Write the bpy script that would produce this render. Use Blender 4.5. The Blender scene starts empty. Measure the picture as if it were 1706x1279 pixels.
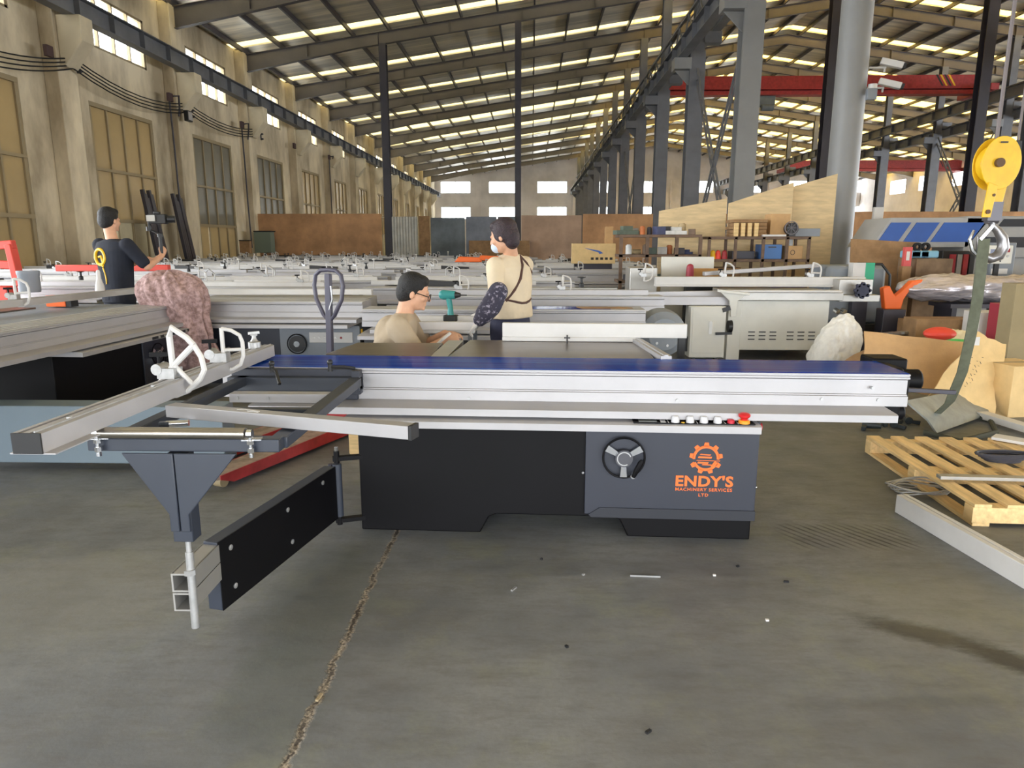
import bpy, bmesh, math, random
from mathutils import Vector, Matrix, Euler
R = math.radians; PI = math.pi
random.seed(7)
scene = bpy.context.scene
COL = scene.collection

# ------------------------------------------------------------------ camera
CAMP = Vector((0, 0, 1.42))
PITCH, YAW, FPX = R(11.4186), R(1.589), 1166.0
cam_data = bpy.data.cameras.new('camera')
cam_data.sensor_fit = 'HORIZONTAL'; cam_data.sensor_width = 36.0
cam_data.lens = FPX / 1706 * 36.0
cam_data.clip_start = 0.05; cam_data.clip_end = 400
cam = bpy.data.objects.new('camera', cam_data); COL.objects.link(cam)
cam.location = CAMP
cam.rotation_euler = (R(90) - PITCH, 0, YAW)
scene.camera = cam

# ------------------------------------------------------------------ daylight
world = bpy.data.worlds.new('world'); scene.world = world; world.use_nodes = True
wn = world.node_tree; wn.nodes.clear()
wo = wn.nodes.new('ShaderNodeOutputWorld'); wb = wn.nodes.new('ShaderNodeBackground')
wb.inputs['Color'].default_value = (0.93, 0.97, 1.0, 1); wb.inputs['Strength'].default_value = 4.6
wn.links.new(wb.outputs[0], wo.inputs[0])
scene.view_settings.view_transform = 'Standard'
scene.view_settings.look = 'None'
scene.view_settings.gamma = 1.0
scene.view_settings.use_curve_mapping = False
scene.view_settings.exposure = 1.22

def portal(name, loc, rot, sx, sy):
    l = bpy.data.lights.new(name, 'AREA'); l.shape = 'RECTANGLE'; l.size = sx; l.size_y = sy
    l.energy = 1.0; l.cycles.is_portal = True
    o = bpy.data.objects.new(name, l); COL.objects.link(o); o.location = loc; o.rotation_euler = rot
    return o
portal('daylight_portal', (3.5, -4.0, 1.25), (R(90), 0, 0), 21, 2.5)
portal('daylight_portal', (-12.2, 5.5, 2.75), (R(90), 0, R(-90)), 13, 5.5)
portal('daylight_portal', (40.6, 23, 3.25), (R(90), 0, R(90)), 50, 6.5)

# ------------------------------------------------------------------ pixel -> point (uses the camera above)
_Rv = Vector((math.cos(YAW), math.sin(YAW), 0)); _fh = Vector((-math.sin(YAW), math.cos(YAW), 0))
_F = _fh * math.cos(PITCH) - Vector((0, 0, math.sin(PITCH)))
_U = _fh * math.sin(PITCH) + Vector((0, 0, math.cos(PITCH)))
def _ray(px, py): return _F + _Rv * ((px - 853) / FPX) - _U * ((py - 639.5) / FPX)
def at_y(px, py, Y): r = _ray(px, py); return CAMP + r * (Y / r.y)
def at_z(px, py, z): r = _ray(px, py); return CAMP + r * ((z - CAMP.z) / r.z)

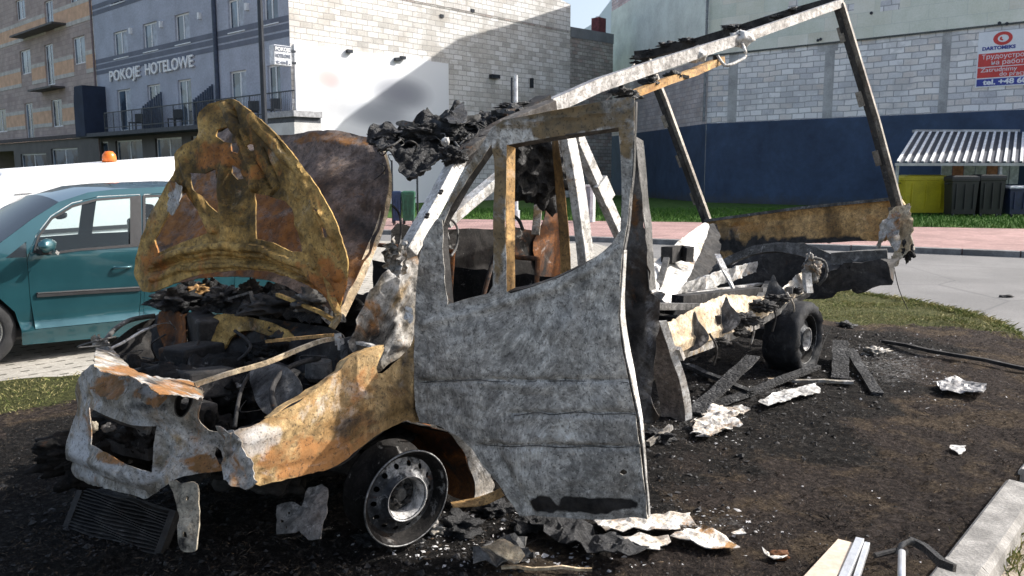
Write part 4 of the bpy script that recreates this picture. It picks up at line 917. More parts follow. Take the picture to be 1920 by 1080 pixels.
# ------------------------------------------------------------------ white van behind the car
M_wv=plain('white van paint',(.80,.80,.80),.35,0,.02,1,.02)
W0=C0+cn*3.3; WV=empty('white_van',W0,ca,'long white van with an orange beacon parked behind the teal car','van')
Sw=lambda u,v: W0+cdv*u+cn*(.12*max(0,v-1.2)**1.6+.03*max(0,.4-v))+Vector((0,0,v))
wo_=[(-4,560),(-6,420),(-4,345),(2,329),(14,324),(80,319),(160,313),(325,300),(480,290),(555,292),(575,330),(580,520),(560,560)]
panel('body',wo_,Sw,(2,1),M_wv,WV,step=.09,dent=0,thick=.006,curve=2)
uv=[invert(Sw,*p,(2,1)) for p in wo_]; ns=[Sw(u,v) for u,v in uv[1:-1]]; fr_=[p+cn*(1.9-.24*max(0,p.z-1.2)**1.6) for p in ns]
v=[];f=[];n=9
for a,b in zip(ns,fr_):
    for k in range(n): t=k/(n-1); p=(a+cn*.02).lerp(b,t); p.z+=.05*(1-(2*t-1)**2)-.012; v.append(p)
f=[(i*n+k,i*n+k+1,(i+1)*n+k+1,(i+1)*n+k) for i in range(len(ns)-1) for k in range(n-1)]; mk('roof',v,f,M_wv,WV,smooth=True,solid=.006)
def onW(px,py,off=-.012): u,v=invert(Sw,px,py,(2,1)); return Sw(u,v)+cn*off
m=MB(); m.beam([onW(28,364),onW(130,357),onW(225,350)],.008,.012); m.build('panel_seam',plain('seam shadow grey',(.25,.25,.26),.7),WV)
m=MB(); m.beam([onW(0,440),onW(150,430),onW(420,412)],.02,.05); m.build('side_moulding',M_blackpl,WV)
for px in (60,480):
    p=onW(px,500,.1); p.z=.26; lathe_wheel(WV,Matrix.Translation(p)@Ra,.33,.2,.2)
p=onW(230,308,.55); bz=at(230,304,depth(p)).z; p.z=bz; BE=MB(); BE.lathe([(.001,.15),(.05,.145),(.085,.10),(.095,.0),(.001,.0)],Matrix.Translation(p)@Matrix.Rotation(-math.pi/2,4,'Y'),20,closed=False); BE.build('beacon',plain('orange beacon',(.75,.16,.02),.3,0,.1),WV,smooth=True)
m=MB(); m.lathe([(.001,-.0),(.1,-.0),(.1,-.12),(.001,-.12)],Matrix.Translation(p)@Matrix.Rotation(-math.pi/2,4,'Y'),20,closed=False); m.build('beacon_base',M_blackpl,WV)
# ------------------------------------------------------------------ burnt van
B_tan2=burnt('smoked tan bracket',[(.18,.15,.11),(.30,.26,.20),(.38,.34,.27)],rust=.15,ash=.1,char=.2,scale=5)
B_ochre=burnt('ochre heat tinted steel',[(.08,.052,.018),(.25,.155,.048),(.44,.29,.10),(.20,.12,.038)],rust=.25,ash=.08,char=.16,rc=((.40,.165,.045),(.22,.09,.028)),ac=(.42,.38,.30),scale=2.6,rough=.7,metal=.25)
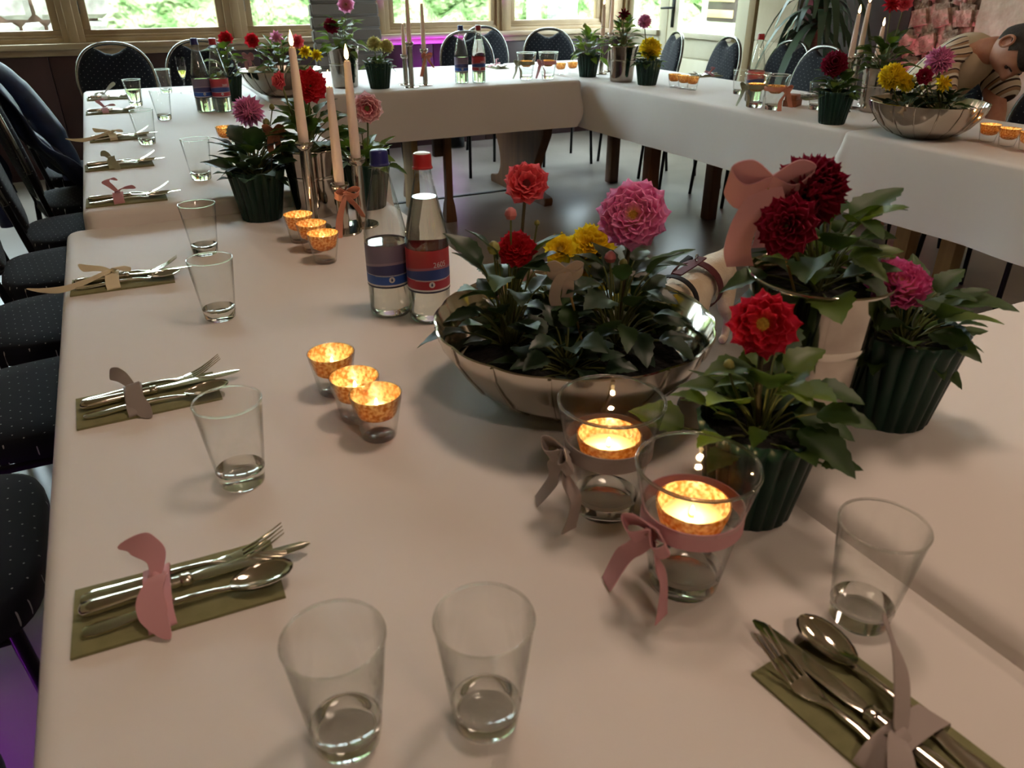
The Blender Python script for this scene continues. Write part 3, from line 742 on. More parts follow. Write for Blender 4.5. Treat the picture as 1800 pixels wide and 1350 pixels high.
# --- water bottles
BP = [(.0, .004), (.028, .0), (.034, .0015), (.0365, .006), (.0368, .138), (.0355, .150), (.030, .175), (.0215, .21), (.0148, .238), (.0135, .25), (.0150, .252), (.0150, .256), (.0132, .258), (.0132, .268)]
BG = lathe(BP, 40, sharp=60)
CAPM = lathe([(.0165, .252), (.0168, .254), (.0158, .2555), (.0153, .257), (.0150, .272), (.0135, .2748)], 28, sharp=30)
CAPT = lathe([(.0138, .2746), (.0120, .2756), (0, .2758)], 28)
LABM = lathe([(.0372, .056), (.0372, .128)], 48)
WATLOW = lathe([(0, .006), (.030, .004), (.0352, .010), (.0354, .126), (0, .126)], 36, sharp=50)
WATHI = lathe([(0, .006), (.030, .004), (.0352, .010), (.0356, .138), (.0342, .150), (.0288, .175), (.0205, .208), (0, .208)], 36, sharp=50)
def labelmat(name, top, top2, wave, low):
    m, nt, b = newmat(name); tc = node(nt, 'ShaderNodeTexCoord'); sp = node(nt, 'ShaderNodeSeparateXYZ'); nt.links.new(tc.outputs['Object'], sp.inputs[0])
    # height along the label, bent a little round the bottle so the blue band swings like a wave
    an = node(nt, 'ShaderNodeMath', operation='ARCTAN2'); nt.links.new(sp.outputs['Y'], an.inputs[0]); nt.links.new(sp.outputs['X'], an.inputs[1])
    sn = node(nt, 'ShaderNodeMath', operation='SINE'); nt.links.new(an.outputs[0], sn.inputs[0])
    ms = node(nt, 'ShaderNodeMath', operation='MULTIPLY'); ms.inputs[1].default_value = .006; nt.links.new(sn.outputs[0], ms.inputs[0])
    def ramp(src, stops):
        mr = node(nt, 'ShaderNodeMapRange'); mr.inputs['From Min'].default_value = .056; mr.inputs['From Max'].default_value = .128
        nt.links.new(src, mr.inputs['Value']); rp = node(nt, 'ShaderNodeValToRGB'); rp.color_ramp.interpolation = 'CONSTANT'
        e = rp.color_ramp.elements
        e[0].position = stops[0][0]; e[0].color = stops[0][1]; e[1].position = stops[1][0]; e[1].color = stops[1][1]
        for p_, c_ in stops[2:]: q = e.new(p_); q.color = c_
        nt.links.new(mr.outputs[0], rp.inputs[0]); return rp
    lo = ramp(sp.outputs['Z'], [(0, rgb(34, 38, 60)), (.04, rgb(214, 212, 212)), (.08, low), (.30, rgb(200, 196, 200)), (.315, wave), (.50, wave)])
    ad = node(nt, 'ShaderNodeMath', operation='ADD'); nt.links.new(sp.outputs['Z'], ad.inputs[0]); nt.links.new(ms.outputs[0], ad.inputs[1])
    hi = ramp(ad.outputs[0], [(0, wave), (.47, top2), (.53, top), (.80, top), (.9, top), (.97, top)])
    gt = node(nt, 'ShaderNodeMath', operation='GREATER_THAN'); gt.inputs[1].default_value = .0785; nt.links.new(sp.outputs['Z'], gt.inputs[0])
    mx = node(nt, 'ShaderNodeMix', data_type='RGBA'); nt.links.new(gt.outputs[0], mx.inputs['Factor']); nt.links.new(lo.outputs[0], mx.inputs['A']); nt.links.new(hi.outputs[0], mx.inputs['B'])
    nt.links.new(mx.outputs['Result'], b.inputs['Base Color']); b.inputs['Roughness'].default_value = .4
    return m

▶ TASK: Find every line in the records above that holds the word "script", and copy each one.

▶ EXPECTED ANSWER:
Write the bpy script that would produce this render. Use Blender 4.5. The Blender scene starts empty. Measure the picture as if it were 1706x1279 pixels.
Write part 4 of the bpy script that recreates this picture. It picks up at line 917. More parts follow. Take the picture to be 1920 by 1080 pixels.
The Blender Python script for this scene continues. Write part 3, from line 742 on. More parts follow. Write for Blender 4.5. Treat the picture as 1800 pixels wide and 1350 pixels high.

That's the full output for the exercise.